The partners in a partnership are prima facie eligible to apply all of these concessions (provided of course that conditions specific to each concessions are met). A corporate entity, on the other hand, faces more hurdles before being able to access the Div 152 small business concessions. While these concessions are prima facie available to companies, to be eligible for the main concessions the company must, at the time of selling the practice, have a controlling individual (refer to sec 152-110(1)(c) and 152-305(2)(b)). This means that there must be a person who holds:
a. shares amounting to at least 50% of the voting power of the company; or
b. the right to receive at least 50% of the dividends or capital distributions of the company (refer to sec 152-55).

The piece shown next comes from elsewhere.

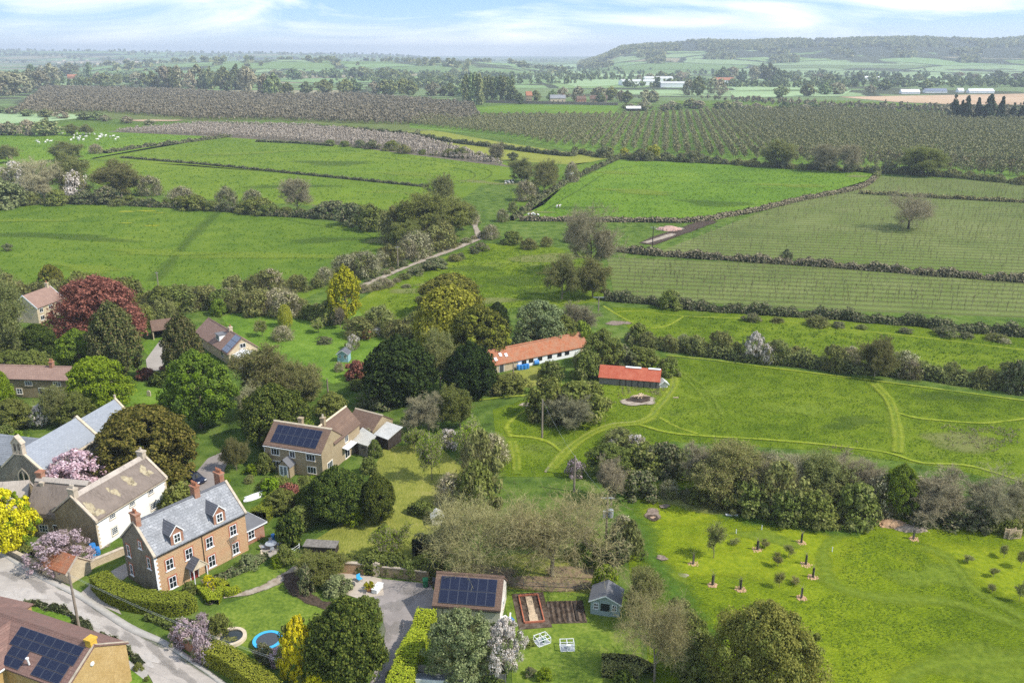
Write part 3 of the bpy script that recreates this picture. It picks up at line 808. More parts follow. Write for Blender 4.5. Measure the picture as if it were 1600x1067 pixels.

Therefore, where a business is operated through a corporate entity and there are three or more equity participants with equal shares in the company, the controlling individual test will not be satisfied and the two most valuable small business CGT concessions will not be available. I note that there is no controlling individual requirement where a small business is conducted via a partnership structure (refer to sec 152-10(2)). This means that, provided that the conditions specific to each concession is met, all partners will be able to access the Div 152 concessions, irrespective of the percentage of their partnership share.
Rollover relief
In addition to the above CGT concessions, the partners in a partnership are also able to dispose of their interests in the partnership assets to a company that they wholly own without paying any CGT on the disposal if they elect to apply the rollover relief in Subdiv 122-B. This provides partners with flexibility in the future should the partners wish to operate through a corporate structure.
CONCLUSION
A partner has fractional interest in all the assets of the partnership. Accordingly, whilst the occurrences of CGT events are inevitable in instances where a partnership is reconstituted (either through retirement, admission, mergers or takeovers) or where partnership assets are disposed of, the capital gain crystallized from such events can be managed by application of the various CGT concessions that are available.